- Your instructions -
Copy out the line that contains "Generate a Blender", the line that contains "S.camera = cam", and every line between them, exactly, and nothing else.

- Record set -
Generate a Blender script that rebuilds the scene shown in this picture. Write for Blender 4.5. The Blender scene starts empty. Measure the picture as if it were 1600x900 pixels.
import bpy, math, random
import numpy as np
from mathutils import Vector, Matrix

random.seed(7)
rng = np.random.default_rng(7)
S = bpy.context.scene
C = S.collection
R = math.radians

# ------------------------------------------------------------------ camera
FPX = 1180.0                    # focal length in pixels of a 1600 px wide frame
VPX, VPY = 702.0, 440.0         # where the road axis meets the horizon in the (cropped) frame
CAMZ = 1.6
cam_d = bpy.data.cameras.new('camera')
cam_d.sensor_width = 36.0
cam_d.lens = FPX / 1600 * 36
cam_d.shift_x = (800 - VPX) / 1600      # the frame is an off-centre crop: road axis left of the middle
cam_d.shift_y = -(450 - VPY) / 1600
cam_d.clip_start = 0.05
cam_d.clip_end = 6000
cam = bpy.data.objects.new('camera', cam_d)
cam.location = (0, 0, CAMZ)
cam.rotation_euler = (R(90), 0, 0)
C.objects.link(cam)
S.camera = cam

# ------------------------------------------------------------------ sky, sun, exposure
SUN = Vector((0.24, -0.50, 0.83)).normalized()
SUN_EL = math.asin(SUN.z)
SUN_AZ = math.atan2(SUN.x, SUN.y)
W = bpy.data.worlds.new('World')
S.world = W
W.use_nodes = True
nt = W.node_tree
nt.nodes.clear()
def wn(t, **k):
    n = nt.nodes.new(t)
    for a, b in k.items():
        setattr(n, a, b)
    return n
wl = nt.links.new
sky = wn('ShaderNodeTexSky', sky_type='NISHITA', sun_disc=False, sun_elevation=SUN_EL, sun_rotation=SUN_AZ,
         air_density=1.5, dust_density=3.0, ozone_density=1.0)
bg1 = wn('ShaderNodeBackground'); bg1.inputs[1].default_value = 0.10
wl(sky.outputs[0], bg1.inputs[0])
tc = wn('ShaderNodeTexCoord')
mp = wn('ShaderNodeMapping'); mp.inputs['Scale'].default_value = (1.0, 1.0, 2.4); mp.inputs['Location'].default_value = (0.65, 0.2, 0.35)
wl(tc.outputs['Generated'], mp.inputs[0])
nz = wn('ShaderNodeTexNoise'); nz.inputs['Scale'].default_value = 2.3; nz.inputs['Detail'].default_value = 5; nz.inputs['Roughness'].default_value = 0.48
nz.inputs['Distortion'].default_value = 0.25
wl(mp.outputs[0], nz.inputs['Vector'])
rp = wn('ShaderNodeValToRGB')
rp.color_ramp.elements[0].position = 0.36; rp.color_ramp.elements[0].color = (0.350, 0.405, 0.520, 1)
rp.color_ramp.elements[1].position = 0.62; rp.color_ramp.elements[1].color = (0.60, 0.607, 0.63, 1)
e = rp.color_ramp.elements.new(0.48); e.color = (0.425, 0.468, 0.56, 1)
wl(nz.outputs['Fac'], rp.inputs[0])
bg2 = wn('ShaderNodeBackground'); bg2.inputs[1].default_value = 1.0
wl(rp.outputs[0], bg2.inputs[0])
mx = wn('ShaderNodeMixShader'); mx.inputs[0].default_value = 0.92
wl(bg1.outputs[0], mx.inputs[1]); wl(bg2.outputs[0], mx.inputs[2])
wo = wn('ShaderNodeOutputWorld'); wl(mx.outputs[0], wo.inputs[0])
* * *
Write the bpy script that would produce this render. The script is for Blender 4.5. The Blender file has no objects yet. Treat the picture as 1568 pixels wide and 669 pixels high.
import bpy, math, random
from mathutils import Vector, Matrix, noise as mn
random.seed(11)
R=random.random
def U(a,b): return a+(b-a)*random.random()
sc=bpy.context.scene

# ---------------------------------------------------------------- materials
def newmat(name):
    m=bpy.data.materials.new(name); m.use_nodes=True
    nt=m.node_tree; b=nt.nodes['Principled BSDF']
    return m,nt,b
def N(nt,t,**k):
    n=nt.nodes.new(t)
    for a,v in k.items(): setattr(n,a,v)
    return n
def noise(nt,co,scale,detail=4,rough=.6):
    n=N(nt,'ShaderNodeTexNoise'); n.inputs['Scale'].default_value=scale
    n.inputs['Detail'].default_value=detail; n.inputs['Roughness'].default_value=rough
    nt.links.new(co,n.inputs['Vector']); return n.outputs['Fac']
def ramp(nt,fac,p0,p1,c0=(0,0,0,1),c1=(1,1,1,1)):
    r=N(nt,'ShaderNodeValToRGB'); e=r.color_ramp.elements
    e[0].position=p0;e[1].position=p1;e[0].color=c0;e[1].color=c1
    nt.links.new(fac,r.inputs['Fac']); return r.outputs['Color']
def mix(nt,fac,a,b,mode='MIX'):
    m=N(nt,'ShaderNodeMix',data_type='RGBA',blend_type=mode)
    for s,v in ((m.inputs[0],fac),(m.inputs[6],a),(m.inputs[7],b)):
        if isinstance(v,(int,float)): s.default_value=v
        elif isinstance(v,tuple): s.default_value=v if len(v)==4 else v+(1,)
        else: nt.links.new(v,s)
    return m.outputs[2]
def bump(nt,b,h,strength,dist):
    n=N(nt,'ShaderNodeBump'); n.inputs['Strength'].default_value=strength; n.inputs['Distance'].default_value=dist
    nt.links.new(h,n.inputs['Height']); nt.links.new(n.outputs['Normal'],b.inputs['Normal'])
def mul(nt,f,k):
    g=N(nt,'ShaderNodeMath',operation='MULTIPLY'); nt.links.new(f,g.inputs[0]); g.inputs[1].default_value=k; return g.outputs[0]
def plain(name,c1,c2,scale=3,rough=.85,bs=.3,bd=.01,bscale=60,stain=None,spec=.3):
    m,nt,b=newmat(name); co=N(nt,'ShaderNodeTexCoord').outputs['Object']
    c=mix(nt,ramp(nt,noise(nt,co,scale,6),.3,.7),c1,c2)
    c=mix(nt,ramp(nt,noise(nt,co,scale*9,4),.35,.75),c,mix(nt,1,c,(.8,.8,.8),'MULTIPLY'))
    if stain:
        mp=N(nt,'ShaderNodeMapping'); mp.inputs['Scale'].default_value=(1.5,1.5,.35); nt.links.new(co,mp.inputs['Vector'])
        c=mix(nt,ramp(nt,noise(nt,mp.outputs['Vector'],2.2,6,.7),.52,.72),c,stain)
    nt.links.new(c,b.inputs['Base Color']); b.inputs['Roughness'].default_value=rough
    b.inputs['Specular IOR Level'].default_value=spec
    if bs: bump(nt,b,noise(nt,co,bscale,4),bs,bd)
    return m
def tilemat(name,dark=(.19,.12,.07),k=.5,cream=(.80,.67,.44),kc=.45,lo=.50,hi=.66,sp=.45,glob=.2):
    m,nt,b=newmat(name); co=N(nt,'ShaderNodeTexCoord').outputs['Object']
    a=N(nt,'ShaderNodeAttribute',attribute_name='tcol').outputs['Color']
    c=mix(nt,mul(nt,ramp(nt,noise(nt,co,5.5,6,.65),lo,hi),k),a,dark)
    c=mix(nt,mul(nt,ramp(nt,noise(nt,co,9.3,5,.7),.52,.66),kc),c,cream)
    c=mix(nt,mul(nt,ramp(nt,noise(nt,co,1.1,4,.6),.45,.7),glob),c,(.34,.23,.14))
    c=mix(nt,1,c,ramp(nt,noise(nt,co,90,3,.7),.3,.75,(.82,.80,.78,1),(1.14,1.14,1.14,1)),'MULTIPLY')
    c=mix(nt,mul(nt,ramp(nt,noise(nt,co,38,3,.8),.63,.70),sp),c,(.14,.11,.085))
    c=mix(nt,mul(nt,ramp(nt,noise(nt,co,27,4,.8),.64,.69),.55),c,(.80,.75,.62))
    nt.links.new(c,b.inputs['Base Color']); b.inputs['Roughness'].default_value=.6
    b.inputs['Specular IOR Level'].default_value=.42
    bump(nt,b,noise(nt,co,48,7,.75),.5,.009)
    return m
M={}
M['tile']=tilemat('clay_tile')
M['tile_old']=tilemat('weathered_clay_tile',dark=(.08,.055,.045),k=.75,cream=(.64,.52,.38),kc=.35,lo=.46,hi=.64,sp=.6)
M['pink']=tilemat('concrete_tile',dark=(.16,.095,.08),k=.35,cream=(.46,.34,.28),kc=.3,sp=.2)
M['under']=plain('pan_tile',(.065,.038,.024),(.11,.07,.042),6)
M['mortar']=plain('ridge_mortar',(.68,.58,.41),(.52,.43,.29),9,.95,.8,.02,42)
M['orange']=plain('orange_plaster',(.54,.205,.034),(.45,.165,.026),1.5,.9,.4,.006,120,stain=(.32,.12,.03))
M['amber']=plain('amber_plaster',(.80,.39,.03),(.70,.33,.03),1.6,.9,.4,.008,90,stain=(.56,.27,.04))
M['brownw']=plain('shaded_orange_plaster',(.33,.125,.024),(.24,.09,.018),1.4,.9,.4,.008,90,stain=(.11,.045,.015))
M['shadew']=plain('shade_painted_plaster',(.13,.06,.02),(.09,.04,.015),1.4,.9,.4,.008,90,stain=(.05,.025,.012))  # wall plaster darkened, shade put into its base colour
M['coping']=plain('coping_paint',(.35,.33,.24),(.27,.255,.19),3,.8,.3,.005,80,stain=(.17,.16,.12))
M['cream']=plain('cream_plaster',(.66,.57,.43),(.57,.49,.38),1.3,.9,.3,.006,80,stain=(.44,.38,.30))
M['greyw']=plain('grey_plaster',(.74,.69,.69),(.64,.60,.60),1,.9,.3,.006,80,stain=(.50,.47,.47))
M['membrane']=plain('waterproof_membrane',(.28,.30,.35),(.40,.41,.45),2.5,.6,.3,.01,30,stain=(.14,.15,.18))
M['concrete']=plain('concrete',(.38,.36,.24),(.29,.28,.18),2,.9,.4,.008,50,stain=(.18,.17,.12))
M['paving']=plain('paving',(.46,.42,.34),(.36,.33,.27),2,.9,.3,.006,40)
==
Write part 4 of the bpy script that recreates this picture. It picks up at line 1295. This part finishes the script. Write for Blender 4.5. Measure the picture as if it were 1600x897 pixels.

- Expected answer -
Generate a Blender script that rebuilds the scene shown in this picture. Write for Blender 4.5. The Blender scene starts empty. Measure the picture as if it were 1600x900 pixels.
import bpy, math, random
import numpy as np
from mathutils import Vector, Matrix

random.seed(7)
rng = np.random.default_rng(7)
S = bpy.context.scene
C = S.collection
R = math.radians

# ------------------------------------------------------------------ camera
FPX = 1180.0                    # focal length in pixels of a 1600 px wide frame
VPX, VPY = 702.0, 440.0         # where the road axis meets the horizon in the (cropped) frame
CAMZ = 1.6
cam_d = bpy.data.cameras.new('camera')
cam_d.sensor_width = 36.0
cam_d.lens = FPX / 1600 * 36
cam_d.shift_x = (800 - VPX) / 1600      # the frame is an off-centre crop: road axis left of the middle
cam_d.shift_y = -(450 - VPY) / 1600
cam_d.clip_start = 0.05
cam_d.clip_end = 6000
cam = bpy.data.objects.new('camera', cam_d)
cam.location = (0, 0, CAMZ)
cam.rotation_euler = (R(90), 0, 0)
C.objects.link(cam)
S.camera = cam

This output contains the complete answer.